朝日は取材の不備を認めていますが、結局、訴訟そのものはバウネットに押し付けて、自分たちはケツまくって、今回の判決にも「当事者じゃないのでコメントする立場にない」なんて言ってるわけですよね。社説ではさらっとNHKに説教垂れてますが。

本来なら「虚偽報道」「捏造記事」と侮辱された朝日が、NHKと安倍・中川を名誉毀損で訴えるのが訴訟のスジなのに、できなかった。

その結果、バウネットははしごをはずされた状態になって、最高裁まで持ち込んで判決をもらってみたものの肩透かし。「なんでこんな裁判やったの?」と失笑をかうようなことになってしまったのだと思います。そういうことになってしまったバウネットも脇が甘いと思います。

余談ですが、このケンカがきっかけになって、朝日は偏執的とも思えるぐらいに安倍バッシングに走りましたよね。
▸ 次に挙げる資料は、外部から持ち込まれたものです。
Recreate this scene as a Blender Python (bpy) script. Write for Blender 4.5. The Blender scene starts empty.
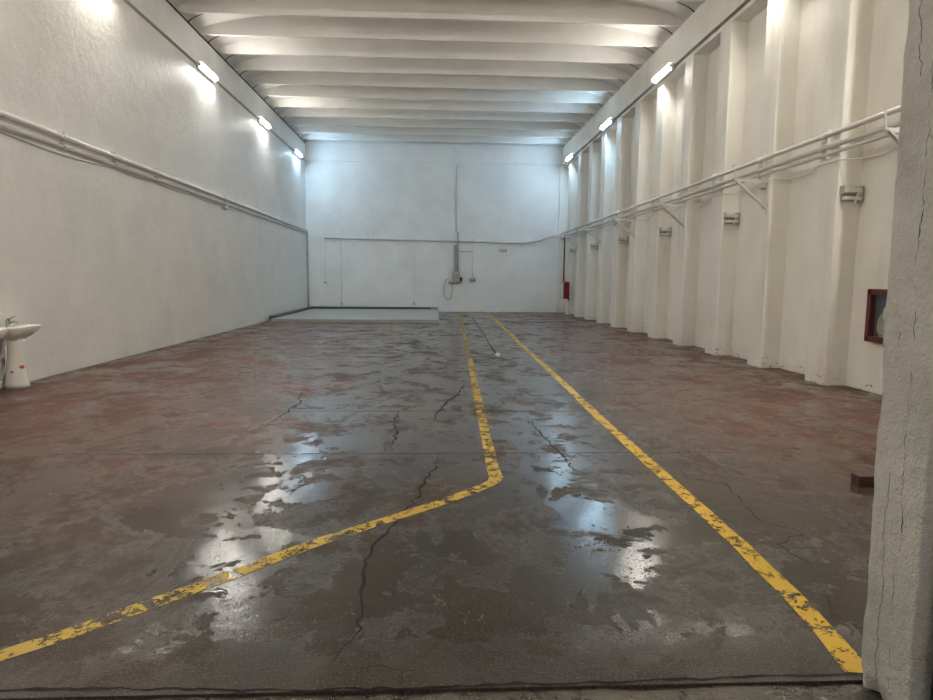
import bpy, bmesh, math, random
from mathutils import Vector, Matrix, noise

random.seed(7)
C = bpy.context.scene.collection
SC = bpy.context.scene
PI = math.pi

# ------------------------------------------------------------------ helpers
def obj(name, bm, mats, parent=None, smooth=False, loc=None):
    me = bpy.data.meshes.new(name)
    bmesh.ops.recalc_face_normals(bm, faces=bm.faces)
    bm.to_mesh(me); bm.free()
    if not isinstance(mats, (list, tuple)): mats = [mats]
    for m in mats: me.materials.append(m)
    if smooth:
        for p in me.polygons: p.use_smooth = True
    o = bpy.data.objects.new(name, me); C.objects.link(o)
    if loc is not None: o.location = loc
    if parent is not None:
        o.parent = parent
        if loc is None:
            o.matrix_parent_inverse = Matrix.Translation(-parent.location)
    return o

def tag(o, label=None, cat=None, group=None, kind=None):
    if label: o['label'] = label
    if cat: o['category'] = cat
    if group: o['group'] = group
    if kind: o['kind'] = kind
    return o

def thing(name, label, cat, loc=(0, 0, 0), group=None):
    o = bpy.data.objects.new(name, None); C.objects.link(o)
    o.empty_display_size = .1
    o.location = loc
    return tag(o, label, cat, group)

def struct(name, bm, mats, **k):
    return tag(obj(name, bm, mats, **k), kind='structure')

def add_box(bm, x0, x1, y0, y1, z0, z1, bev=0.0, mi=0):
    t = bmesh.new()
    vs = [t.verts.new((x, y, z)) for x in (x0, x1) for y in (y0, y1) for z in (z0, z1)]
    for f in ((0, 1, 3, 2), (4, 6, 7, 5), (0, 4, 5, 1), (2, 3, 7, 6), (0, 2, 6, 4), (1, 5, 7, 3)):
        t.faces.new([vs[i] for i in f])
    bmesh.ops.recalc_face_normals(t, faces=t.faces)
    if bev > 0:
        bmesh.ops.bevel(t, geom=list(t.edges), offset=bev, segments=2, profile=.6, affect='EDGES')
    m = {}
    for v in t.verts: m[v] = bm.verts.new(v.co)
    for f in t.faces:
        nf = bm.faces.new([m[v] for v in f.verts]); nf.material_index = mi
    t.free()

def box(*a, **k):
    bm = bmesh.new(); add_box(bm, *a, **k); return bm

def add_tube(bm, pts, r, n=10, mi=0, caps=True):
    pts = [Vector(p) for p in pts]
    rings = []
    up = None
    for i, p in enumerate(pts):
        a = pts[max(i - 1, 0)]; b = pts[min(i + 1, len(pts) - 1)]
        d = (b - a).normalized()
        if up is None:
            up = Vector((0, 0, 1)) if abs(d.z) < .9 else Vector((1, 0, 0))
        s = d.cross(up).normalized(); up = s.cross(d).normalized()
        rr = r[i] if isinstance(r, (list, tuple)) else r
        rings.append([bm.verts.new(p + rr * (math.cos(t * 2 * PI / n) * s + math.sin(t * 2 * PI / n) * up)) for t in range(n)])
    for A, B in zip(rings, rings[1:]):
        for t in range(n):
            f = bm.faces.new((A[t], A[(t + 1) % n], B[(t + 1) % n], B[t])); f.smooth = True; f.material_index = mi
    if caps:
        for R_ in (rings[0], rings[-1]):
            f = bm.faces.new(R_); f.material_index = mi

def tube(pts, r, n=10, **k):
    bm = bmesh.new(); add_tube(bm, pts, r, n, **k); return bm

def add_bar(bm, a, b, w, t, side=(0, 1, 0)):
    """flat bar from a to b: width w along side, thickness t across."""
    a, b = Vector(a), Vector(b); d = (b - a).normalized(); s = Vector(side).normalized()
    u = d.cross(s).normalized()
    vs = [bm.verts.new(p + s * (sw * w / 2) + u * (st * t / 2)) for p in (a, b) for sw in (-1, 1) for st in (-1, 1)]
    for f in ((0, 1, 3, 2), (4, 6, 7, 5), (0, 4, 5, 1), (2, 3, 7, 6), (0, 2, 6, 4), (1, 5, 7, 3)):
        bm.faces.new([vs[i] for i in f])

def add_ribbon(bm, pts, w, z, mi=0, jag=0.0, seed=0):
    """flat strip on the floor following pts (x, y), width w (number or list)."""
    P = [Vector((p[0], p[1])) for p in pts]
    rnd = random.Random(seed)
    prev = None
    for i, p in enumerate(P):
        a = P[max(i - 1, 0)]; b = P[min(i + 1, len(P) - 1)]
        d = (b - a).normalized(); n = Vector((-d.y, d.x))
        ww = (w[i] if isinstance(w, (list, tuple)) else w) / 2
        l = ww * (1 + jag * rnd.uniform(-1, 1)); r = ww * (1 + jag * rnd.uniform(-1, 1))
        cur = (bm.verts.new((p.x + n.x * l, p.y + n.y * l, z)), bm.verts.new((p.x - n.x * r, p.y - n.y * r, z)))
        if prev:
            f = bm.faces.new((prev[0], prev[1], cur[1], cur[0])); f.material_index = mi
        prev = cur

def wiggle(pts, step=.12, amp=.035, seed=0):
    out = []; rnd = random.Random(seed)
    for a, b in zip(pts, pts[1:]):
        L = math.hypot(b[0] - a[0], b[1] - a[1]); n = max(1, int(L / step))
        for k in range(n):
            t = k / n
            j = amp if (k or out) else 0
            out.append((a[0] + (b[0] - a[0]) * t + rnd.uniform(-j, j), a[1] + (b[1] - a[1]) * t + rnd.uniform(-j, j) * .6))
    out.append(pts[-1]); return out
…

記事や社説はもちろん、「アベする」なんて言葉をAERAで特集したりなんかもして、徹底して安倍政権を追い詰め、追い落としました。

そんなわけで、NHK、朝日、安倍・中川、バウネット、すべての当事者が痛みわけ、というなんともしまらない結末ですね。


by rio (2008-06-14 04:40) 

madoka

なるほど!詳しい説明をありがとうございます。モヤモヤしていたのが非常にスッキリしました。

NHK、朝日、安倍・中川(=自民党)…と並べると、この3者は明らかに権力、権威といったものに守られているように見え、長年強者の立場で戦ってきた古つわものであるように感じられます。
かたやバウネット。
確かに脇が甘い…。
権力も歴史も知名度もなし。経験値も浅いし。
必死すぎて空まわりしちゃってますね…。気持ちはすごくわかるんですが…。

私は、NHKや朝日や自民党が何か失態をやらかして世間からバカにされたり失笑されたりしてもなんとも思いませんが(むしろ率先して「やーいやーい!」って言いたい方)、バウネットのような団体が同様の破目に陥ってしまっているのを見ると、やはりどうしても「アイタタタタ…」と自分の痛みのように感じてしまうんですよね。
冷静な目で見れないんです。

バウネットに限らずこの手の団体は、もっと老獪さを身につけ、甘いところを突っつかれた時の備えを万全にしてほしいです。時間がかかっても、頑張ってほしいです。
by madoka (2008-06-14 15:48) 

rio

>madokaさん、今回の裁判をバウネット的立場でふりかえると「自民党はもちろん、NHKも朝日も信用してはならない」という教訓になると思います。

なにごとか主張をしようという団体・個人は、マスコミをもっとしたたかに利用(=踏み台)にする発想が必要ですよね。でないと今回のようにもてあそばれたような形になってしまいます。落とし穴は「敵」だけが掘っているとは限らないんですね。

余談ですが、今回の判決の報道にからんで、涙の記者会見をしたNHKのディレクターが、いまは私大の教授になっていることを知りました。告発会見をしてNHKをやめざるを得なくなったことは容易に想像つきますが、そこは”みなさまのNHK”(謎)。一般人のように路頭に迷ったり、極貧生活に陥ったりはしないんですね。したたかです。さすがです。